Chroniques

par Laurent Bergnach

Édith Canat de Chizy
La loi de l’imaginaire

Aedam Musicae (2021) 202 pages
ISBN 978-2-919046-89-8
Édith Canat de Chizy raconte à Michèle Tosi son parcours de compositrice

Connue pour rendre compte, avec régularité, des événements de la musique d’aujourd’hui – dans ces mêmes colonnes, notamment, avec les créations mondiales de Fin de partie (György Kurtág) ou de Kim Vân Kiêu (Bernard de Vienne) [lire nos chroniques du 17 novembre 2018 et du 9 décembre 2017], Michèle Tosi l’est aussi pour ses entretiens, de plus en plus fréquents, avec les compositeurs – comme en témoigne la rubrique idoine de notre confrère Hémisphère son. C’est Édith Canat de Chizy qu’elle questionne dans cette nouvelle parution Aedam Musicae, laquelle marque la rentrée musicale à l’unisson de la création mondiale de sa pièce pour chœur mixte et orchestre, Apocalypsis, à l’Arsenal de Metz [lire notre chronique du 17 septembre 2021].

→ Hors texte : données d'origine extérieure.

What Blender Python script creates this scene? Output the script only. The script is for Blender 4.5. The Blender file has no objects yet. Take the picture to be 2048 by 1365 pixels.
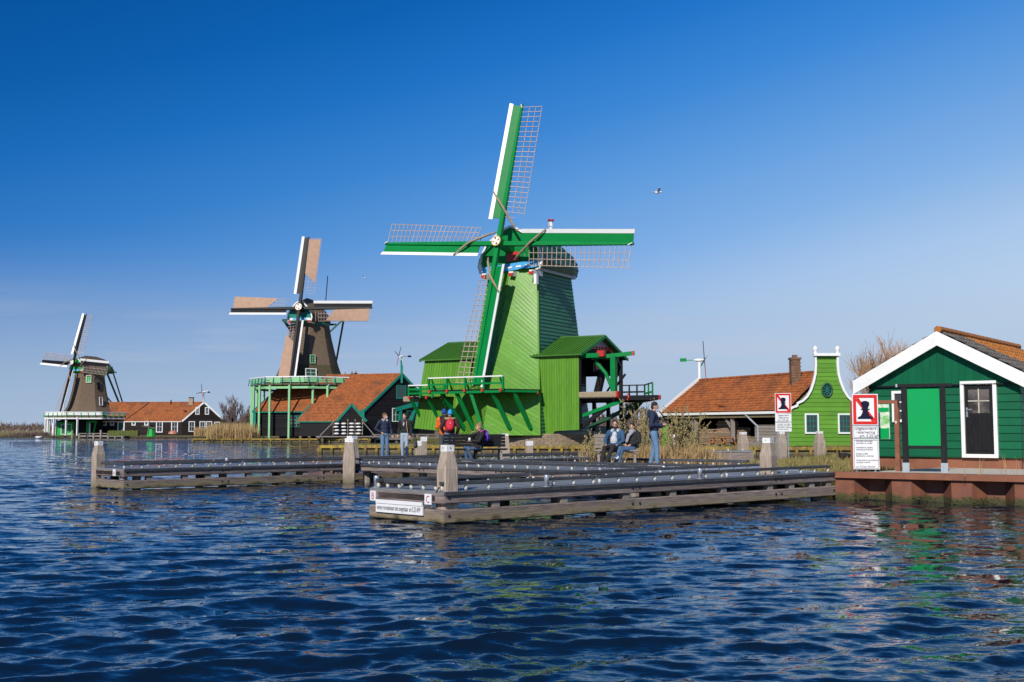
import bpy, bmesh, math, random
import numpy as np
from mathutils import Vector, Matrix
R = math.radians
rnd = random.Random(7)
scene = bpy.context.scene
COL = scene.collection

# ---------------------------------------------------------------- camera, sky, sun, exposure
FOC, CZ, PITCH = 2250.0, 1.6, math.atan(177.5/2250.0)
cp_, sp_ = math.cos(PITCH), math.sin(PITCH)
cam = bpy.data.cameras.new('camera'); camo = bpy.data.objects.new('camera', cam); COL.objects.link(camo)
cam.sensor_width = 36.0; cam.lens = FOC/2048*36.0; cam.clip_start = 0.3; cam.clip_end = 9000
camo.location = (0, 0, CZ); camo.rotation_euler = (R(90)+PITCH, 0, 0)
scene.camera = camo

SUN_EL, SUN_AZ = R(35), R(22)                 # from behind the camera, 22 degrees to its left
to_sun = Vector((-math.sin(SUN_AZ)*math.cos(SUN_EL), -math.cos(SUN_AZ)*math.cos(SUN_EL), math.sin(SUN_EL)))
sl = bpy.data.lights.new('sun', 'SUN'); sl.energy = 4.6; sl.angle = R(0.5); sl.color = (1.0, 0.94, 0.84)
so = bpy.data.objects.new('sun', sl); COL.objects.link(so); so.rotation_euler = to_sun.to_track_quat('Z', 'Y').to_euler()

world = bpy.data.worlds.new('World'); scene.world = world; world.use_nodes = True
wn, wl = world.node_tree.nodes, world.node_tree.links
bg = wn['Background']; bg.inputs['Strength'].default_value = 0.1
sky = wn.new('ShaderNodeTexSky'); sky.sky_type = 'NISHITA'; sky.sun_disc = False
sky.sun_elevation = SUN_EL; sky.sun_rotation = math.pi + SUN_AZ
sky.air_density = 1.0; sky.dust_density = 0.3; sky.ozone_density = 3.0; sky.altitude = 0.0
# the polarised, deep blue of the day: the sky texture graded by height and, gently, from west to east
tc0 = wn.new('ShaderNodeTexCoord'); sep0 = wn.new('ShaderNodeSeparateXYZ'); wl.new(tc0.outputs['Generated'], sep0.inputs[0])
def ramp(inp, lo, hi, stops):
    mr = wn.new('ShaderNodeMapRange'); mr.inputs[1].default_value = lo; mr.inputs[2].default_value = hi; wl.new(inp, mr.inputs[0])
    r = wn.new('ShaderNodeValToRGB'); e = r.color_ramp.elements; r.color_ramp.interpolation = 'EASE' if False else 'LINEAR'
    while len(e) > 1: e.remove(e[-1])
    for i, (p, c) in enumerate(stops):
        q = e[0] if i == 0 else e.new((p-lo)/(hi-lo)); q.position = (p-lo)/(hi-lo); q.color = (*c, 1)
    wl.new(mr.outputs[0], r.inputs[0]); return r.outputs[0]
even = ramp(sep0.outputs[2], -.1, 1.0, [(-.1, (.13,.134,.18)), (.005, (.13,.134,.182)), (.05, (.145,.119,.128)), (.097, (.204,.141,.12)), (.185, (.345,.213,.141)), (.276, (.5,.294,.175)), (.36, (.654,.377,.215)), (.6, (.85,.5,.27)), (1.0, (.95,.56,.30))])
tilt_ = wn.new('ShaderNodeMath'); tilt_.operation = 'MULTIPLY_ADD'; tilt_.inputs[1].default_value = -.25; wl.new(sep0.outputs[0], tilt_.inputs[0]); wl.new(sep0.outputs[2], tilt_.inputs[2])
grade = ramp(tilt_.outputs[0], -.3, 1.25, [(-.3, (.55,.65,.78)), (-.1, (.52,.63,.78)), (0, (.47,.61,.79)), (.07, (.35,.515,.765)), (.126, (.205,.405,.745)), (.198, (.105,.31,.70)), (.255, (.045,.235,.655)), (.32, (.014,.172,.575)), (.377, (.005,.128,.475)), (.46, (.002,.092,.375)), (.75, (.008,.085,.33)), (1.25, (.015,.085,.31))])
def vmul(a, b):
    m_ = wn.new('ShaderNodeVectorMath'); m_.operation = 'MULTIPLY'; wl.new(a, m_.inputs[0])
    if isinstance(b, float): m_.inputs[1].default_value = (b, b, b)
    else: wl.new(b, m_.inputs[1])
    return m_.outputs[0]
sky_graded = vmul(vmul(vmul(sky.outputs[0], even), grade), 10.0)
# thin low cloud: stretched noise that shows only in a band above the horizon
tc = wn.new('ShaderNodeTexCoord'); sep = wn.new('ShaderNodeSeparateXYZ'); wl.new(tc.outputs['Generated'], sep.inputs[0])
mp = wn.new('ShaderNodeMapping'); mp.inputs['Scale'].default_value = (3.2, 3.2, 30); wl.new(tc.outputs['Generated'], mp.inputs[0])
nz = wn.new('ShaderNodeTexNoise'); nz.inputs['Scale'].default_value = 1.6; nz.inputs['Detail'].default_value = 6; nz.inputs['Roughness'].default_value = .55
wl.new(mp.outputs[0], nz.inputs['Vector'])
cr = wn.new('ShaderNodeMapRange'); cr.inputs[1].default_value = .5; cr.inputs[2].default_value = .78; cr.inputs[4].default_value = .6
wl.new(nz.outputs[0], cr.inputs[0])
band = wn.new('ShaderNodeMapRange'); band.interpolation_type = 'SMOOTHSTEP'; band.inputs[1].default_value = .13; band.inputs[2].default_value = .06
wl.new(sep.outputs[2], band.inputs[0])
mul = wn.new('ShaderNodeMath'); mul.operation = 'MULTIPLY'; wl.new(cr.outputs[0], mul.inputs[0]); wl.new(band.outputs[0], mul.inputs[1])
cmx = wn.new('ShaderNodeMix'); cmx.data_type = 'RGBA'; cmx.inputs[7].default_value = (5.2, 5.6, 6.6, 1)
wl.new(mul.outputs[0], cmx.inputs[0]); 
hz = wn.new('ShaderNodeMapRange'); hz.interpolation_type = 'SMOOTHSTEP'; hz.inputs[1].default_value = .17; hz.inputs[2].default_value = -.01; hz.inputs[4].default_value = .85; wl.new(sep0.outputs[2], hz.inputs[0])
hmx = wn.new('ShaderNodeMix'); hmx.data_type = 'RGBA'; hmx.inputs[7].default_value = (4.0, 5.05, 6.5, 1); wl.new(hz.outputs[0], hmx.inputs[0]); wl.new(sky_graded, hmx.inputs[6])   # pale air low over the land
wl.new(hmx.outputs[2], cmx.inputs[6]); wl.new(cmx.outputs[2], bg.inputs['Color'])

vs = scene.view_settings; vs.view_transform = 'Standard'; vs.look = 'None'; vs.exposure = 0.0; vs.gamma = 1.0; vs.use_curve_mapping = False
scene.cycles.max_bounces = 6; scene.cycles.use_denoising = True

# ---------------------------------------------------------------- measured points of the photograph -> metres
def ray(x, y):
    u, v = (x-1024)/FOC, (682.5-y)/FOC
    return Vector((u, cp_-v*sp_, sp_+v*cp_))
def at(x, y, Y):                               # the point seen at (x, y) that lies Y metres ahead
    d = ray(x, y); return Vector((0, 0, CZ)) + d*(Y/d.y)
def G(x, y, z=0.0):                            # the point seen at (x, y) on the level z
    d = ray(x, y); return Vector((0, 0, CZ)) + d*((z-CZ)/d.z)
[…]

Dernière de cinq enfants, Édith Canat de Chizy profite dès le berceau des sons de piano que jouent ses sœurs dans une famille mélomane. Cette « première expérience du timbre » se prolonge par l’apprentissage du violon, puis par celui du chant au sein de La Cigale de Lyon, un chœur d’enfants professionnel. À dix-huit ans, elle gagne Paris. Elle y poursuit des études à la Sorbonne (Histoire de l’Art, Philosophie) et au CNSM où, parmi tous ses professeurs (Bernard, Bitsch, Constant, Crépy, Rueff, etc.) se détachent l’enseignement d’Ivo Malec et, surtout, celui de Maurice Ohana, venu en remplacement. Des années après la biographie co-signée par son époux [lire notre critique de l’ouvrage], elle redit son attachement pour cet intuitif « plus sensible à la couleur qu’à la conception formelle » qui contribua à la première d’une longue liste de commandes. La reconnaissance venue, de même qu’elle a fréquenté quelques institutions parisiennes pour explorer le son (GRM, Ircam), c’est en passeuse de savoir qu’elle en intègre d’autres, comme enseignante voire directrice. Pour elle qui se souvient de la classe de fugue qui l’initia à la notion de trajectoire, nul doute que l’écriture est un métier qui s’apprend. On apprécie particulièrement l’initiative d’un invité trimestriel reçu dans sa classe de composition (Bedrossian, Campo, Combier, Durieux, etc.), qui dut plaire aux anciens élèves dont cinq s’expriment dans le chapitre consacré à la transmission (Cabanzo, Escande, Rotella, Roulive et Trollet).

En lien avec la spiritualité – voire « toutes les spiritualités (poétiques, sensuelles ou mystiques) », comme l’avance l’organiste Jean-Christophe Revel –, le travail de la compositrice est évidemment ausculté au fil des rencontres avec la musicologue, pour mettre à jour des points forts (richesse des textures, polyrythmies, etc.) et un but avoué : sur les pas de Malec, « hauteur, rythme et techniques de jeu sont mis au service du timbre ». En particulier, Édith Canat de Chizy dit son goût pour la vibration. Celui-ci explique une prédilection pour certains instruments – orgue et accordéon de nos jours, percussion depuis toujours – et ses choix dans l’approche de la voix (idiomes favoris, grommelot, etc.) ou dans celle des cordes (harpe jouée avec une tige de métal, cymbalum touché par les pouces ou l’archet, etc.). En écho au titre du livre, elle résume : « j’excite mon imaginaire pour dépasser l’artisanat besogneux et penser le mouvement en termes d’énergie et de matière ».

Complétées par une série de témoignages (Corti, Valade, etc.), un catalogue chronologique des œuvres (1982-220) et une discographie, entre autres, voici donc une somme de réflexions et d’analyses qui méritent notre attention. Elles concentrent l’expérience d’une femme indépendante de nature, laquelle a trouvé son propre chemin à l’instar de ses modèles de jeunesse, Varèse, Xenakis et Ligeti, « explorateurs qui ont œuvré hors de tout académisme ».